What Google's New AdWords Phone Number and Address Targeting Mean for You

Just in time for the holidays, Google delivered a huge gift to business owners who haven’t been gathering email addresses from customers.

Google AdWords now allows businesses to use their customers’ addresses and phone numbers to target them with ad campaigns. Previously, this perk of the AdWords Customer Match system only worked with email addresses. Now, businesses with years’ worth of customer information not including emails can get far more mileage from the AdWords platform.

You might be wondering, “Who doesn’t collect email addresses from customers?” While collecting email addresses seems like common sense nowadays, it wasn’t a big deal for businesses that focused on newspaper, radio and local TV advertising.

Additionally, brick-and-mortar businesses generally don’t collect email addresses as thoroughly as online retailers. It has become second nature for online shoppers to offer up their email addresses to get email coupons or complete online checkouts. People who routinely give their email addresses online might react differently when asked for their emails in person.

This change to Google’s Customer Match system helps level the playing field. Business owners who have loads of customer data, but not email addresses, can now launch remarketing campaigns that are often cheaper and more effective than standard pay-per-click ads.

What Is Remarketing?

Remarketing is one of the most powerful tools in the AdWords toolbox. Simply put, remarketing is when you target an advertisement at people who’ve already shown interest in your business. A remarketing audience could include people who’ve visited certain pages of your website (you’d compile these lists using HTML code snippets or with Google Analytics). Remarketing audiences could also include people who’ve placed items in virtual shopping cards or completed online purchases.

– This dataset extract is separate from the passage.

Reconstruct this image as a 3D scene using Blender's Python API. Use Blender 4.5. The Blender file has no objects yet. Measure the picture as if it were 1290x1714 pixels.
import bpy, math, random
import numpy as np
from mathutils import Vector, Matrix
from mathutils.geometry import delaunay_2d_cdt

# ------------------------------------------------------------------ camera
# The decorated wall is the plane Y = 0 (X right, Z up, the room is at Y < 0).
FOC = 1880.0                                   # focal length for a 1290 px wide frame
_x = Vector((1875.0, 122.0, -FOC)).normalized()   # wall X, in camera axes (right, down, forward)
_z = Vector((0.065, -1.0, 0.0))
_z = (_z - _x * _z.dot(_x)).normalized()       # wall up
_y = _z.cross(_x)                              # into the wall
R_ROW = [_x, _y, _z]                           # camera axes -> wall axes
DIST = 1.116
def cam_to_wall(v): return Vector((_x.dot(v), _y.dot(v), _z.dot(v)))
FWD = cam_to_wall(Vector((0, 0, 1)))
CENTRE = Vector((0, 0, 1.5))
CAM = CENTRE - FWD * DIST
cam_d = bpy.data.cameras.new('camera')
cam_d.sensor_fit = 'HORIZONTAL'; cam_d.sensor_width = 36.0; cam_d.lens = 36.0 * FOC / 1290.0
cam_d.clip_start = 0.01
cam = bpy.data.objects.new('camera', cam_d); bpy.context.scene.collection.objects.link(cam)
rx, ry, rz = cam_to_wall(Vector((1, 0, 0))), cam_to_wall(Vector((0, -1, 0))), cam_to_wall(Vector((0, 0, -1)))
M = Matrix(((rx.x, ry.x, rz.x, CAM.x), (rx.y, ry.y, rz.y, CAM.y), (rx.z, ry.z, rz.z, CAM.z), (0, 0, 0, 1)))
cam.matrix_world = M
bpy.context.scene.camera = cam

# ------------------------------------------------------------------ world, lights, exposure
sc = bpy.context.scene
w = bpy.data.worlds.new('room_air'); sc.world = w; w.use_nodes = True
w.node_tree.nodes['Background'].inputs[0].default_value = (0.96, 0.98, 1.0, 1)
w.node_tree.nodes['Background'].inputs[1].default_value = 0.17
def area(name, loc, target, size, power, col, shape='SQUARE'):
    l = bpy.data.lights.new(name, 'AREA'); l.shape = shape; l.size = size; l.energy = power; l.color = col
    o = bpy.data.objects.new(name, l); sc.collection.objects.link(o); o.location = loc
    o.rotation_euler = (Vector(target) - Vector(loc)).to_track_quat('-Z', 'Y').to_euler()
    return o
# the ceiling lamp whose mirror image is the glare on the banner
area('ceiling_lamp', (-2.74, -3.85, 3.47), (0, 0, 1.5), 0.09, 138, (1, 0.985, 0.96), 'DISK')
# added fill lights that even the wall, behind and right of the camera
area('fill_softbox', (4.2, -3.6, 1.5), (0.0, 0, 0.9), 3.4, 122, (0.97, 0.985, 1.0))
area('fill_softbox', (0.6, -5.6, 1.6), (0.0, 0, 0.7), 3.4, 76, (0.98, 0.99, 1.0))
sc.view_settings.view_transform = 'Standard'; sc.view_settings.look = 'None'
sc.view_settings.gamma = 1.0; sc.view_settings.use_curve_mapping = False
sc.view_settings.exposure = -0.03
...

Why does remarketing matter? For starters, it allows you to personalize your campaigns toward certain groups of customers. You can pitch sales to shoppers who showed interest in specific goods and services, or you can rekindle interest in people who browsed your website. You can also use remarketing to reconnect with customers who’ve gone several months without contact. There are too many possibilities to list here.

More importantly, remarketing campaigns typically convert at a much higher rate than standard AdWords campaigns. Customers who see remarketing ads become less likely to click with each viewing; however, those who do click are twice as likely to convert! That’s according to Wordstream, a marketing software company that published its finding in spring 2017.

Thanks to the changes to the Customer Match system, small business owners don’t need to collect digital data from customers to reap the benefits of remarketing.

Are These Customer Match Changes Too Personal?

You don’t need to worry about Google using your customers’ information for its own money-making purposes. How Google uses this data is strictly laid out on its website.

For starters, only customers who’ve entered their names, phone numbers and addresses into Google accounts (such as Gmail) can be targeted with the Customer Match system. They won’t see your remarketing campaigns if they haven’t already willingly given their personal data to Google.
Also, marketers can’t just go through the phone book and enter in lists of street addresses for their campaigns. When using the new address Customer Match functionality, marketers make hashed lists of names, countries and zip codes, which Google uses to make special keys for each customer. These keys are compared against similar keys generated by names and addresses found in Google accounts. People are targeted only when their keys match.

Hashed customer data must be uploaded through AdWords or the AdWords API. Both options use Transport Layer Security, which is industry standard for transferring online files safely.
Google doesn’t share your customer data with any third parties, including other companies that advertise on Google. Internally, your data files also aren’t shared with other Google teams that aren’t involved in either campaign creation or compliance. The match process can take up to 48 hours, after which time Google deletes any data that you’ve uploaded. All customer data is stored as encrypted until it is deleted.

Conclusion

Remarketing is a powerful form of advertising that used to be off-limits for businesses that didn’t collect digital data. Collecting emails is the most basic form of digital data collection, but this wasn’t a normal business practice until somewhat recently — especially when considering businesses that opened decades ago. Using Google Analytics is a more robust form of data collection that greatly expands the potential of remarketing, but business that don’t have email lists aren’t likely to be entrenched in analytics, either.

Now, the doors are thrown open for businesses to target their offline customers with online ads. This is a huge opportunity that business owners shouldn’t hesitate to seize. AdWords campaigns were already beneficial, offering top-page placements in as little time as it takes for your ads to be approved. (Compare that with spending weeks, months or years earning a top-ranked organic listing that is displayed lower on the search results page.) Remarketing campaigns are cheaper, more engaging and more likely to convert, negating some common concerns of investing in online advertising.

That said, it’s never too late to start collecting email addresses — if you aren’t already, get started today – but these changes are a boon for businesses with lists of traditional customer information.